On Wed, 4 Jul 2018 19:23:26 +0200
Linus Walleij <linus.walleij@xxxxxxxxxx> wrote:
On Tue, Jul 3, 2018 at 4:16 PM William Breathitt Gray
<vilhelm.gray@xxxxxxxxx> wrote:
On Mon, Jul 02, 2018 at 02:37:53PM -0500, David Lechner wrote:
On 06/21/2018 04:07 PM, William Breathitt Gray wrote:
+Userspace Interface
+===================
+
+Several sysfs attributes are generated by the Generic Counter interface,
+and reside under the /sys/bus/counter/devices/counterX directory, where
+counterX refers to the respective counter device. Please see
+Documentation/ABI/testing/sys-bus-counter-generic-sysfs for detailed
+information on each Generic Counter interface sysfs attribute.
+
+Through these sysfs attributes, programs and scripts may interact with
+the Generic Counter paradigm Counts, Signals, and Synapses of respective
+counter devices.
+
Have you considered a character device in addition to the sysfs interface?
I basically have many of the same concerns that resulted in a char dev for
gpio[1].
- With sysfs, you *can* technically poll for events, but then you have to
seek and read or re-open the file.
For this to be relevant we need some type of self clocking sampling of a counter,
so far this hasn't really been true for William's devices - they tend to have
internal monitoring and you just 'ask' them when you want to know the rotation.

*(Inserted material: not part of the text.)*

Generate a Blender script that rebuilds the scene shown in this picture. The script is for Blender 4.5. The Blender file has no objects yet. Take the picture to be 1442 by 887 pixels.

Sure if we have 'events' such as soft limit switches in the hardware, then
we'd want some sort of event chrdev (personally I think these should be separate
from the main data flow - but that's a detail).
- File permissions are annoying if you want a non root user to be able to
use the device.
They aren't a whole lot different for a chrdev. In both cases you can allow
a non root user write access if you want to.
- A single program can't claim exclusive access to a device.
Agreed. Though that only matters for control, why do you care if someone
else can read. In IIO we get around this by 'generally' blocking settings
changes that will a process that is sampling data via the chrdev.
It's not a hard and fast rule though. I really don't like configuration
via chrdevs as for complex devices you end up with a non self describing
interface with a lot of complexity.
The exceptions are things like the media controller frameworks, but they
are very very heavyweight for an simple devices like counters.
- There is no automatic cleanup if a userspace program accessing the device
crashes.
For these devices, the question is what sort of cleanup makes sense?
Often they are freerunning so the most you could do is power down if you knew
no one cared, but for an encoder you may well want to continue tracking even
if no one is looking right now.
I can think of reasons you 'might' want to tidy up, but we'd need real
driver code to show the necessity of this one.
[1]: https://www.elinux.org/images/7/74/Elce2017_new_GPIO_interface.pdf
Those look like good technical reasons for implementing a character
device for the Generic Counter interface. I chose to implement the sysfs
interface because I was using the IIO code as a reference, but I
personally don't have much opposition to a character device in addition.
IIO is also using a character device for outputting events and sensor
data. In IIO sysfs is only used for configuring what events and
data should come out of the character device.
Yes, with the addition that we typically provide data readback as well.
For some simple devices which are slow and are actually polled to get
a reading, there is not a lot of point in implementing the chrdev route
so in IIO it is optional.
I'd like to get Jonathan's opinion on this as well if possible -- I
vaguely recall us considering this option briefly last year when the
Generic Counter interface was still in its beginnings. I've CC'd Linus
Walleij as well for input as the GPIO maintainer.
I'm not against it, but I do want to see use cases that are not
satisfied by sysfs first.
So far we've no seen them but sounds like you might have one David!